After an hour of enduring my scowling and passive-aggressive jabs, my husband-to-be lost his temper. We fought. Right there in the grocery store. About what constitutes food (whole meats, fruits and vegetables, said I) and who was buying it (him; I was dead broke at the time) and how a comfortable household consumes calories.
He expected a pantry stocked with food so that we could cook and sit down together for meals like a typical American family. I was accustomed to a single gal's fridge with just the basics: eggs, cheddar, tortillas, maybe a few veggies.
On the way home, I looked out the window and sulked. How was this ever going to work?
For dinner later that week, Dan browned a pound of beef and stirred in water, milk, preportioned macaroni and the powdered flavor packet contained in a box of Hamburger Helper. "I can't believe you're making that," I said, no longer angry but still skeptical.
He plopped a heaping portion of meaty yellow pasta goo in a bowl — splat! — and handed it to me. "You're gonna love it," he said.
I frowned and took a bite: salty and creamy, like mac and cheese, but with beef, which somehow made it even better. "Yum," I said, smiling in spite of myself.
We devoured our bowls, and I sheepishly went back for seconds.
In that first year of living together, Dan schooled me in the virtues of making Eggo-waffle egg sandwiches for breakfast and eating cereal (as a form of dessert) during after-dinner movies. I recalled that I always was a fan of Cinnamon Toast Crunch and Frosted Mini-Wheats.
When I cooked, I kept him in mind. I called my mom for her meatloaf recipe. After we finally ate our way through that first Easter ham, I introduced him to pea soup, a winter staple in my house growing up. Who can resist the allure of pork-flavored legumes?
Dish by dish, we got to know each other better; meal by meal, we learned to accept one another's differences.
When we moved to New York, my jobs were at increasingly high-end restaurants; at one point, I spent much of my time at Michelin-starred establishments. At home, my cooking grew more ambitious.
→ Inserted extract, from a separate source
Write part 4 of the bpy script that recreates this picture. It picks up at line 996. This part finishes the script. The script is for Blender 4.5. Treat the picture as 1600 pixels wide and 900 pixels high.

Then I became a food writer, and things only escalated. But, thanks to Dan's willingness to try anything once, his palate continued to expand. And my repertoire of classic comfort cookery grew, even as I nursed a growing propensity to make freaky stuff like pressed organ-meat terrines.
Now, we can both enjoy a bomber breakfast scramble with lots of veggies, or perfect penne alla vodka (one of Dan's Italian favorites) made with our own homegrown tomatoes (canned in August), peas (frozen in June) and local cream. Often, we eat Annie's (organic!) Mac and Cheese, with hot dogs and sometimes broccoli mixed in.
And sometimes we still fight. Like when I hire a tractor to dig up our yard (while Dan is at work) and put in a dozen beds so I can experiment with eight kinds of heirloom grain corn — the first year we have a garden. Sometimes those fights last a long time (all summer?!), because, as it turns out, couples should talk before one person embarks on a major household project that the other will inevitably have to help out with.
Then, once the dust has settled and the corn has been harvested, dried and milled, we buy a pack of hot dogs, mix that corn into batter and fry ourselves some heirloom corn dogs.